Hiding bad news from executives to "protect" them guarantees larger explosions later. Radical transparency on risks and dates preserves trust.
Handover from rescue to steady-state product development
Define what "exit from rescue" means: green main, monitored production, on-call runbook tested, and a backlog groomed for normal squads.
If an internal team will own the product, schedule pairing and joint on-call for at least one release cycle—shadowing beats handoff PDFs.
Tooling checklist (tick the boxes you actually have)
Source control with branch protections; CI running tests on PRs; artifact registry; secrets manager; infrastructure as code; centralised logging; metrics dashboards; paging integration; backup/restore tested this quarter.
Missing more than two of these in production systems is a stabilization priority before ambitious roadmap work.
Executive reporting: what to show each fortnight
Show trend, not theatre: open critical defects, deployment success rate, mean time to restore, and customer-impacting incidents.
Pair numbers with a single customer or user anecdote—keeps empathy attached to metrics.
Weekly execution rhythm during stabilization
Monday: review production incidents and open P0/P1 list; assign owners and dates.

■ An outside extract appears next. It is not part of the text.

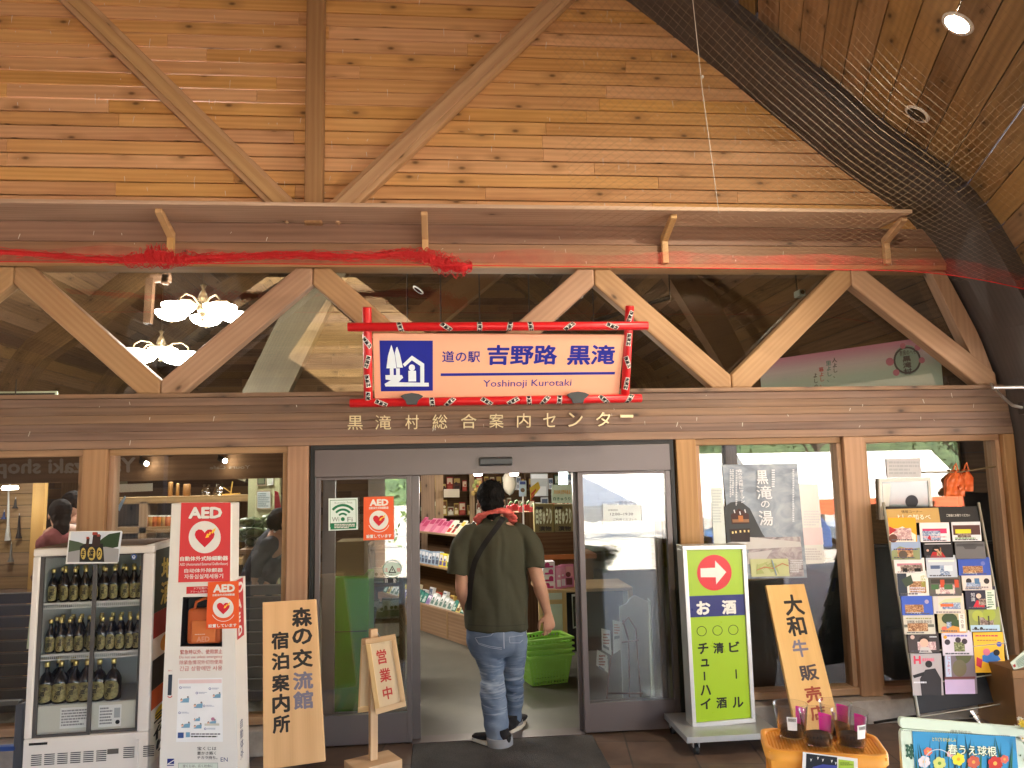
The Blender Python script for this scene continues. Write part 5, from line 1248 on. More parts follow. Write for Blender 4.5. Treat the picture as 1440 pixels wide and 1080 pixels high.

Mid-week: merge fixes, expand tests around regressions, deploy to staging.
Friday: demo to stakeholders—even if scope is only stability—so confidence compounds. End week with updated risk register and next week's top three priorities.
Avoid thrashing priorities mid-week unless production demands it; context switches kill stabilization velocity.
Keep a single source of truth for environments and versions; "works on my machine" during rescue is unacceptable.
Frequently Asked Questions
The first step is always a codebase audit: secure access to all repositories and infrastructure, run automated code quality and security scans, map the architecture and dependencies, and document what's deployed vs. in development. This gives you an objective picture of the project's health and determines whether rescue is viable. Capable rescue teams typically time-box the first pass to a few days so you are not waiting weeks for basic facts.
We prioritize by impact: (1) Security vulnerabilities that expose user data or system access, (2) Production bugs affecting current users, (3) CI/CD and deployment issues preventing releases, (4) Critical technical debt blocking new feature development, (5) Code quality improvements that reduce ongoing maintenance cost. Everything else waits until the foundation is stable.
A typical rescue follows three phases: Assessment (1–3 days), Stabilization (2–4 weeks), and Resumed Delivery (ongoing). Most projects see their first post-rescue production deployment within 4–6 weeks. The total timeline depends on the severity of technical debt and the complexity of the codebase, but the goal is always to get back to predictable, healthy delivery as fast as possible.
There is no universal percentage—only audit-specific answers. Per Baaz's internal classification across 50+ mid-project takeovers, the share of code that remains in production (as-is or refactored for stability) after onboarding is often roughly in the 60–80% range, with the balance replaced when security, architecture, or maintainability make rewrite the rational choice. Full rebuilds are uncommon when rescue is viable. What matters for buyers is a written salvage-versus-replace rationale tied to findings, not a slogan. Under NDA we share anonymized patterns and reference conversations suitable for diligence.
When rescue is viable, it is usually cheaper and faster than recreating months or years of work from zero, because you keep working product logic, integrations users already depend on, and lessons embedded in the current system. Exact savings depend on audit outcomes—per Baaz's aggregate experience on comparable engagements, rescue has often landed meaningfully below the cost and calendar of a full rewrite, but treat any narrow percentage band as internal directional data, not a promise. The exception is when audits show fundamental security or architectural failure; a candid assessment should say so early with costed options.